Do this
How many lines of the material below contain the string "pixels"? Answer with the number and nothing else.

Source material
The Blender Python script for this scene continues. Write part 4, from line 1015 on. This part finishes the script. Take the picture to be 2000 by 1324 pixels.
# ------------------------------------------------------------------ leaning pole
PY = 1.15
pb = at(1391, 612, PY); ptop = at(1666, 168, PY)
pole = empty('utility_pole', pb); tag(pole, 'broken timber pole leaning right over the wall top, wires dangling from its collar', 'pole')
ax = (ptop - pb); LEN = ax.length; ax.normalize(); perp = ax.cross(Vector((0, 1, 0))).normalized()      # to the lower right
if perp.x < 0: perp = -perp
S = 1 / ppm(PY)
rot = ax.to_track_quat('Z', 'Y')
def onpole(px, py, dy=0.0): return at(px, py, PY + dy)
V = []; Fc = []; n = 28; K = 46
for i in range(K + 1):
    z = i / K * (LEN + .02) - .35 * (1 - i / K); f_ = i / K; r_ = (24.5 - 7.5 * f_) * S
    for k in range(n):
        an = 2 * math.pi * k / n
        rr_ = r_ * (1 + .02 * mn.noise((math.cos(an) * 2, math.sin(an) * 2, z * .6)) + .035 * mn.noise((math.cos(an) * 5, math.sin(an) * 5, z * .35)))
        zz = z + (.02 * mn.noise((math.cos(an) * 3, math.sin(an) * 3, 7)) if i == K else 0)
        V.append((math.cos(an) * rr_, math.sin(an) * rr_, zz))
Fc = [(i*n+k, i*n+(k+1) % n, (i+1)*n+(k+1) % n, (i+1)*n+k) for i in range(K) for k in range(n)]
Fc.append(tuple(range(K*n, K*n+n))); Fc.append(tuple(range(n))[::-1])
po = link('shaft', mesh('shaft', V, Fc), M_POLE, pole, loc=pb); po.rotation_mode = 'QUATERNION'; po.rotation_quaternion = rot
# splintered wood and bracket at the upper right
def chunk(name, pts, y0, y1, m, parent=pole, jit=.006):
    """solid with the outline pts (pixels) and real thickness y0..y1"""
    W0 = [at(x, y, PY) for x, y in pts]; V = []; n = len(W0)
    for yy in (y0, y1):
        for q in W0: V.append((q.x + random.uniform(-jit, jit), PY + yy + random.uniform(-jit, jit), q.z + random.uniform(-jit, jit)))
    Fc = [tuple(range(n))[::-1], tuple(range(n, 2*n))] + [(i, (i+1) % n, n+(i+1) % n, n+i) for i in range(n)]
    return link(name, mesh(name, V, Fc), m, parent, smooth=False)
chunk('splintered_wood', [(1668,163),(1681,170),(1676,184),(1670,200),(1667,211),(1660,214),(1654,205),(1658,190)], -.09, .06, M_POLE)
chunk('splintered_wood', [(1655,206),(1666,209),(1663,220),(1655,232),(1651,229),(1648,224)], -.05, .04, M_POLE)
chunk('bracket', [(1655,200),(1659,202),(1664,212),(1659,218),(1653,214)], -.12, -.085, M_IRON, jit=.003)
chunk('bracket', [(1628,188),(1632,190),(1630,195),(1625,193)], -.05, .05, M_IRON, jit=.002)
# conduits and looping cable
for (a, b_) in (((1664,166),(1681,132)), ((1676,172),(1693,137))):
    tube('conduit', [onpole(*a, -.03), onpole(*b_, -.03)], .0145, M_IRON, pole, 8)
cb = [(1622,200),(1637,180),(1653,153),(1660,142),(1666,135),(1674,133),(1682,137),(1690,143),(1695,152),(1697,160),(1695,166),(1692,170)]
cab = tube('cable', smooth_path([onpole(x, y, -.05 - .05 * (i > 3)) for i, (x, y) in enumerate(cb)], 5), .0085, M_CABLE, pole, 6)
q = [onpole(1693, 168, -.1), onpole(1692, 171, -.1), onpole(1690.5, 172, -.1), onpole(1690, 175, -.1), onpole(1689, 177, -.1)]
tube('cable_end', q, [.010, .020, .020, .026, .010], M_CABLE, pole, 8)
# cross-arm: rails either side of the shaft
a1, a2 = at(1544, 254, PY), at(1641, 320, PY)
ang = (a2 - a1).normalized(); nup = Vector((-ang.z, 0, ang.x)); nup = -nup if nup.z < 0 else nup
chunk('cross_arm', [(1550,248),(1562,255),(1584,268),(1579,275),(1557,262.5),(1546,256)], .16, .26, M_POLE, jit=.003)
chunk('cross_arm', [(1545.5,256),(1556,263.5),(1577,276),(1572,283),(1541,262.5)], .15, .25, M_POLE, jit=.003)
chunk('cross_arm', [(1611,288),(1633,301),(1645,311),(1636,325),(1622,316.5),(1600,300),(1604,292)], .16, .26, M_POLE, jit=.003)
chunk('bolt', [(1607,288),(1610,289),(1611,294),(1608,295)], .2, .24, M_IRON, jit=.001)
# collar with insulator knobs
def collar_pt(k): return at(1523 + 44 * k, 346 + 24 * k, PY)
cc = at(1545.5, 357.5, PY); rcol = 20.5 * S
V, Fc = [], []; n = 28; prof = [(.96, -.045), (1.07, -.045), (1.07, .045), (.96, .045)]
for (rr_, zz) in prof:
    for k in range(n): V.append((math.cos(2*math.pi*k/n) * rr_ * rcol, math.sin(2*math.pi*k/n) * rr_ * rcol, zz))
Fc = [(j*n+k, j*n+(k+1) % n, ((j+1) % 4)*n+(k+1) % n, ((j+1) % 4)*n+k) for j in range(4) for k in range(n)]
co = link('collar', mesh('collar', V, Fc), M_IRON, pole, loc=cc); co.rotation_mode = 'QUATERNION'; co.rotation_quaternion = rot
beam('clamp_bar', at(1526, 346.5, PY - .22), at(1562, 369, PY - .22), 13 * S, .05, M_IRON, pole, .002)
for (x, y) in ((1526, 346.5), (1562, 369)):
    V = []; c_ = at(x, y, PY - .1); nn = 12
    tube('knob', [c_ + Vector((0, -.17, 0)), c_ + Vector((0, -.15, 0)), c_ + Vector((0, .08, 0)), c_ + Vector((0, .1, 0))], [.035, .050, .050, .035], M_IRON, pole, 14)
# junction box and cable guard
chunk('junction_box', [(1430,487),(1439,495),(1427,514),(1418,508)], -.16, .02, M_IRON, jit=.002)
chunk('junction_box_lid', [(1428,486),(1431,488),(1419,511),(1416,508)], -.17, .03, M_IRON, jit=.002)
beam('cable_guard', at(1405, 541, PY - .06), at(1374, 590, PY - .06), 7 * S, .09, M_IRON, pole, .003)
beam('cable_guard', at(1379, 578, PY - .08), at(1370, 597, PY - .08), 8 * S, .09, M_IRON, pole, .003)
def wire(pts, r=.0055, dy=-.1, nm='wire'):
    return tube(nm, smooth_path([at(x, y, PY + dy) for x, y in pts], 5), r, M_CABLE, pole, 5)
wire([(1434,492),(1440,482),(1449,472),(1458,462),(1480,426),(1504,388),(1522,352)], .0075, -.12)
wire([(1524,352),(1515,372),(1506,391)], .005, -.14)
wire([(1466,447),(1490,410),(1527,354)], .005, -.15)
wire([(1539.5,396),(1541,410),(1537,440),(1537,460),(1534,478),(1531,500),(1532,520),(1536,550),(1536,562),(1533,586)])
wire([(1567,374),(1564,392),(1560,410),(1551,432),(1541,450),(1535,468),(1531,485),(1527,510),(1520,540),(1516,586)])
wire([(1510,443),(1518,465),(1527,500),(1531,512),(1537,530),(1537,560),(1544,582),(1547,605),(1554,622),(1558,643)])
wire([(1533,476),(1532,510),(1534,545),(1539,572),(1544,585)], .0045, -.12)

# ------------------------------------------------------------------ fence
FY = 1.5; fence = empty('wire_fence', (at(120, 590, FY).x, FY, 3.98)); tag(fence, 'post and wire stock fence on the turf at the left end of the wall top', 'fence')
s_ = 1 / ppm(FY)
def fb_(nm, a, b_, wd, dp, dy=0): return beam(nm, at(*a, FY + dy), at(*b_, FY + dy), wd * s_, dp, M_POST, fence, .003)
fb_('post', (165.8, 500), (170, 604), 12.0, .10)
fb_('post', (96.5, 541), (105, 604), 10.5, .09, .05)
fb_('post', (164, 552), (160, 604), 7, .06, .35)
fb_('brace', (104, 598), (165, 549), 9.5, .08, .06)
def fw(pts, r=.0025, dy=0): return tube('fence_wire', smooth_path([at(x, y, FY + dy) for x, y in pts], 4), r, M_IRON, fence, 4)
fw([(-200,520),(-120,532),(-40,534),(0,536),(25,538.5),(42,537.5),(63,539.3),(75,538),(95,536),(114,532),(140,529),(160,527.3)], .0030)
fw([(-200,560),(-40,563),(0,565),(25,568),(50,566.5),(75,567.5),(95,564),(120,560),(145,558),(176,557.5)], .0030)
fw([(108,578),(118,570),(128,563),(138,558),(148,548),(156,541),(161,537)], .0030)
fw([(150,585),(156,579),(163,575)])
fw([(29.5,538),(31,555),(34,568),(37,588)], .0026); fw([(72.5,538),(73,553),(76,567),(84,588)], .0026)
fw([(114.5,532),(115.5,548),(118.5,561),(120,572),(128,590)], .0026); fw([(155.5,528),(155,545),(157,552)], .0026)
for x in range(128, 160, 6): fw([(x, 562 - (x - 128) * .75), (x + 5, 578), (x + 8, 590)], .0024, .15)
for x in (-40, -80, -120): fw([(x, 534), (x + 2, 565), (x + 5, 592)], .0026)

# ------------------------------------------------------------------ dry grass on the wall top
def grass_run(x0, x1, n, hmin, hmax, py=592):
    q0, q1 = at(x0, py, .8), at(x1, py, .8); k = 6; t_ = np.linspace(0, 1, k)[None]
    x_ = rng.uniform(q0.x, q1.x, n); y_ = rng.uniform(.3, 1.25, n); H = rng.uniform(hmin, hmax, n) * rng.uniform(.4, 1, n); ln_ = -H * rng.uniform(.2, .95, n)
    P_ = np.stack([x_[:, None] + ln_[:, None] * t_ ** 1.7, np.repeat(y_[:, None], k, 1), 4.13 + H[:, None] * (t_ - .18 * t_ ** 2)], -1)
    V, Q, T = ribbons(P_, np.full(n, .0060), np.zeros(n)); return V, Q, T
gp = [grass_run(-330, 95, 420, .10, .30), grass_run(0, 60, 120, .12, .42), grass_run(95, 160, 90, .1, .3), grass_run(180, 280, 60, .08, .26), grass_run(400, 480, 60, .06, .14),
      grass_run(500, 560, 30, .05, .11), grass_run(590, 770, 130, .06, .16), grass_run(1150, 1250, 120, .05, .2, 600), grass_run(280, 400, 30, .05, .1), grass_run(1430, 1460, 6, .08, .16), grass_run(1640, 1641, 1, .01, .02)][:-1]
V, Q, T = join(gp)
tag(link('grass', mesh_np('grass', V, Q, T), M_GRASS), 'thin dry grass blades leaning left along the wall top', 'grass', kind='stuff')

Output of the task
2